:: DATA SHOWN
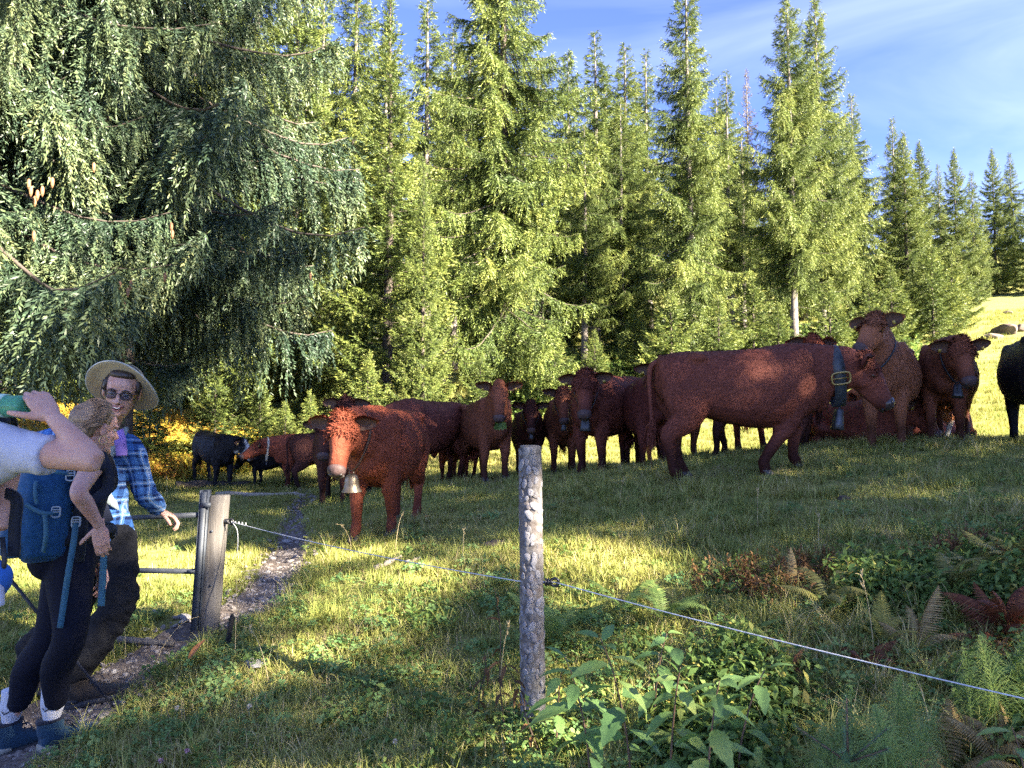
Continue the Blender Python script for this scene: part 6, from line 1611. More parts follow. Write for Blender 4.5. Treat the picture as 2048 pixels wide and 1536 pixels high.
def veg_mat(name, stops, trans=.35, rough=.6, patch=.6, pscale=.9, tintw=.35, spec=.2):
    """colour from blade random + clump tint + broad patches over the ground"""
    m, nt, b = mat_new(name)
    at = nd(nt, 'ShaderNodeAttribute', attribute_name='rnd'); ti = nd(nt, 'ShaderNodeAttribute', attribute_name='tint'); ti.attribute_type = 'INSTANCER'
    g = nd(nt, 'ShaderNodeNewGeometry'); n = noise_tex(nt, pscale, 5, .6, vec=g.outputs['Position'])
    m1 = nd(nt, 'ShaderNodeMath', operation='MULTIPLY_ADD'); m1.inputs[1].default_value = patch * 2; m1.inputs[2].default_value = -patch
    nt.links.new(n, m1.inputs[0])
    m2 = nd(nt, 'ShaderNodeMath', operation='MULTIPLY_ADD'); m2.inputs[1].default_value = tintw; m2.inputs[2].default_value = -tintw / 2; nt.links.new(ti.outputs['Fac'], m2.inputs[0])
    a1 = nd(nt, 'ShaderNodeMath', operation='ADD'); nt.links.new(at.outputs['Fac'], a1.inputs[0]); nt.links.new(m1.outputs[0], a1.inputs[1])
    a2 = nd(nt, 'ShaderNodeMath', operation='ADD'); nt.links.new(a1.outputs[0], a2.inputs[0]); nt.links.new(m2.outputs[0], a2.inputs[1])
    c = ramp(nt, a2.outputs[0], stops); nt.links.new(c, b.inputs['Base Color']); b.inputs['Roughness'].default_value = rough; b.inputs['Specular IOR Level'].default_value = spec
    t = nd(nt, 'ShaderNodeBsdfTranslucent'); nt.links.new(c, t.inputs['Color'])
    mx = nd(nt, 'ShaderNodeMixShader'); mx.inputs[0].default_value = trans
    nt.links.new(b.outputs[0], mx.inputs[1]); nt.links.new(t.outputs[0], mx.inputs[2]); nt.links.new(mx.outputs[0], nt.nodes['Material Output'].inputs['Surface'])
    return m
GREEN = [(0.0, (.135, .19, .05)), (.30, (.25, .29, .07)), (.55, (.36, .36, .095)), (.78, (.46, .42, .14)), (1.0, (.56, .46, .24))]
m_grass = veg_mat('pasture_grass', GREEN, .25)
m_grass_far = veg_mat('meadow_grass_far', [(0.0, (.09, .13, .03)), (.4, (.20, .23, .05)), (.7, (.33, .31, .085)), (1.0, (.46, .38, .15))], .3, pscale=.35)
m_straw = veg_mat('dry_straw', [(0, (.25, .19, .09)), (1, (.50, .41, .23))], .25, patch=.2)
m_clover = veg_mat('clover_leaf', [(0, (.08, .17, .06)), (.5, (.15, .26, .085)), (1, (.26, .34, .11))], .3, patch=.4)
m_heath = veg_mat('autumn_bilberry', [(0.0, (.18, .21, .035)), (.35, (.40, .36, .05)), (.6, (.52, .33, .05)), (.82, (.46, .18, .045)), (1.0, (.25, .09, .03))], .3, patch=.8, pscale=.55)
m_under = veg_mat('low_leaves', [(0, (.06, .11, .035)), (.5, (.12, .20, .05)), (.8, (.21, .26, .06)), (1, (.38, .32, .08))], .3, patch=.4)
m_brownleaf = veg_mat('withered_leaves', [(0, (.07, .04, .02)), (.5, (.17, .085, .035)), (1, (.32, .18, .08))], .25, patch=.4)

def blades(seed, n, rad, h, w, lean=.5, straw=0.0, mat=None, name='tuft', segs=3, lodged=0.0):
    rng = np.random.default_rng(seed); V, F4, F3, R4, R3 = [], [], [], [], []
    for i in range(n):
        a, r = rng.uniform(0, 6.28), rad * rng.uniform(0, 1) ** .6; p = np.array([math.cos(a) * r, math.sin(a) * r, -.01])
        az = rng.uniform(0, 6.28); hh = h * rng.uniform(.45, 1.25); ln = lean * rng.uniform(.2, 1.5) + (1.1 if rng.random() < lodged else 0)
        d = np.array([math.cos(az), math.sin(az), 0]); s = np.array([-d[1], d[0], 0]); ww = w * rng.uniform(.6, 1.3); rnd = np.clip(rng.normal(.40, .14) + (.5 if rng.random() < straw else 0), 0, 1)
        o = len(V); k = segs
        for j in range(k):
            t = j / k; an = ln * (t * 1.15)
            V += [p + d * hh * math.sin(an) * t + np.array([0, 0, hh * t * math.cos(an * .8)]) - s * ww * (1 - t * .75), p + d * hh * math.sin(an) * t + np.array([0, 0, hh * t * math.cos(an * .8)]) + s * ww * (1 - t * .75)]
        an = ln * 1.15; V.append(p + d * hh * math.sin(an) + np.array([0, 0, hh * math.cos(an * .8)]))
        for j in range(k - 1): F4.append((o + 2 * j, o + 2 * j + 2, o + 2 * j + 3, o + 2 * j + 1)); R4.append(rnd)
        F3.append((o + 2 * k - 2, o + 2 * k, o + 2 * k - 1)); R3.append(rnd)
    me = np_mesh(name, V, [np.array(F4), np.array(F3)], mat or m_grass, True); set_attr(me, 'rnd', R4 + R3)
    no = np.empty(len(V) * 3, np.float32); me.vertices.foreach_get('normal', no); me.normals_split_custom_set_from_vertices(unit(no.reshape(-1, 3) * .55 + np.array([0, 0, .75])).tolist()); return me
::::
> _WRITTEN REQUEST_
Reproduce the full listing faithfully, but do not carry over any pictures.

> _REPLY TO THE TASK_
Continue the Blender Python script for this scene: part 6, from line 1611. More parts follow. Write for Blender 4.5. Treat the picture as 2048 pixels wide and 1536 pixels high.
def veg_mat(name, stops, trans=.35, rough=.6, patch=.6, pscale=.9, tintw=.35, spec=.2):
    """colour from blade random + clump tint + broad patches over the ground"""
    m, nt, b = mat_new(name)
    at = nd(nt, 'ShaderNodeAttribute', attribute_name='rnd'); ti = nd(nt, 'ShaderNodeAttribute', attribute_name='tint'); ti.attribute_type = 'INSTANCER'
    g = nd(nt, 'ShaderNodeNewGeometry'); n = noise_tex(nt, pscale, 5, .6, vec=g.outputs['Position'])
    m1 = nd(nt, 'ShaderNodeMath', operation='MULTIPLY_ADD'); m1.inputs[1].default_value = patch * 2; m1.inputs[2].default_value = -patch
    nt.links.new(n, m1.inputs[0])
    m2 = nd(nt, 'ShaderNodeMath', operation='MULTIPLY_ADD'); m2.inputs[1].default_value = tintw; m2.inputs[2].default_value = -tintw / 2; nt.links.new(ti.outputs['Fac'], m2.inputs[0])
    a1 = nd(nt, 'ShaderNodeMath', operation='ADD'); nt.links.new(at.outputs['Fac'], a1.inputs[0]); nt.links.new(m1.outputs[0], a1.inputs[1])
    a2 = nd(nt, 'ShaderNodeMath', operation='ADD'); nt.links.new(a1.outputs[0], a2.inputs[0]); nt.links.new(m2.outputs[0], a2.inputs[1])
    c = ramp(nt, a2.outputs[0], stops); nt.links.new(c, b.inputs['Base Color']); b.inputs['Roughness'].default_value = rough; b.inputs['Specular IOR Level'].default_value = spec
    t = nd(nt, 'ShaderNodeBsdfTranslucent'); nt.links.new(c, t.inputs['Color'])
    mx = nd(nt, 'ShaderNodeMixShader'); mx.inputs[0].default_value = trans
    nt.links.new(b.outputs[0], mx.inputs[1]); nt.links.new(t.outputs[0], mx.inputs[2]); nt.links.new(mx.outputs[0], nt.nodes['Material Output'].inputs['Surface'])
    return m
GREEN = [(0.0, (.135, .19, .05)), (.30, (.25, .29, .07)), (.55, (.36, .36, .095)), (.78, (.46, .42, .14)), (1.0, (.56, .46, .24))]
m_grass = veg_mat('pasture_grass', GREEN, .25)
m_grass_far = veg_mat('meadow_grass_far', [(0.0, (.09, .13, .03)), (.4, (.20, .23, .05)), (.7, (.33, .31, .085)), (1.0, (.46, .38, .15))], .3, pscale=.35)
m_straw = veg_mat('dry_straw', [(0, (.25, .19, .09)), (1, (.50, .41, .23))], .25, patch=.2)
m_clover = veg_mat('clover_leaf', [(0, (.08, .17, .06)), (.5, (.15, .26, .085)), (1, (.26, .34, .11))], .3, patch=.4)
m_heath = veg_mat('autumn_bilberry', [(0.0, (.18, .21, .035)), (.35, (.40, .36, .05)), (.6, (.52, .33, .05)), (.82, (.46, .18, .045)), (1.0, (.25, .09, .03))], .3, patch=.8, pscale=.55)
m_under = veg_mat('low_leaves', [(0, (.06, .11, .035)), (.5, (.12, .20, .05)), (.8, (.21, .26, .06)), (1, (.38, .32, .08))], .3, patch=.4)
m_brownleaf = veg_mat('withered_leaves', [(0, (.07, .04, .02)), (.5, (.17, .085, .035)), (1, (.32, .18, .08))], .25, patch=.4)

def blades(seed, n, rad, h, w, lean=.5, straw=0.0, mat=None, name='tuft', segs=3, lodged=0.0):
    rng = np.random.default_rng(seed); V, F4, F3, R4, R3 = [], [], [], [], []
    for i in range(n):
        a, r = rng.uniform(0, 6.28), rad * rng.uniform(0, 1) ** .6; p = np.array([math.cos(a) * r, math.sin(a) * r, -.01])
        az = rng.uniform(0, 6.28); hh = h * rng.uniform(.45, 1.25); ln = lean * rng.uniform(.2, 1.5) + (1.1 if rng.random() < lodged else 0)
        d = np.array([math.cos(az), math.sin(az), 0]); s = np.array([-d[1], d[0], 0]); ww = w * rng.uniform(.6, 1.3); rnd = np.clip(rng.normal(.40, .14) + (.5 if rng.random() < straw else 0), 0, 1)
        o = len(V); k = segs
        for j in range(k):
            t = j / k; an = ln * (t * 1.15)
            V += [p + d * hh * math.sin(an) * t + np.array([0, 0, hh * t * math.cos(an * .8)]) - s * ww * (1 - t * .75), p + d * hh * math.sin(an) * t + np.array([0, 0, hh * t * math.cos(an * .8)]) + s * ww * (1 - t * .75)]
        an = ln * 1.15; V.append(p + d * hh * math.sin(an) + np.array([0, 0, hh * math.cos(an * .8)]))
        for j in range(k - 1): F4.append((o + 2 * j, o + 2 * j + 2, o + 2 * j + 3, o + 2 * j + 1)); R4.append(rnd)
        F3.append((o + 2 * k - 2, o + 2 * k, o + 2 * k - 1)); R3.append(rnd)
    me = np_mesh(name, V, [np.array(F4), np.array(F3)], mat or m_grass, True); set_attr(me, 'rnd', R4 + R3)
    no = np.empty(len(V) * 3, np.float32); me.vertices.foreach_get('normal', no); me.normals_split_custom_set_from_vertices(unit(no.reshape(-1, 3) * .55 + np.array([0, 0, .75])).tolist()); return me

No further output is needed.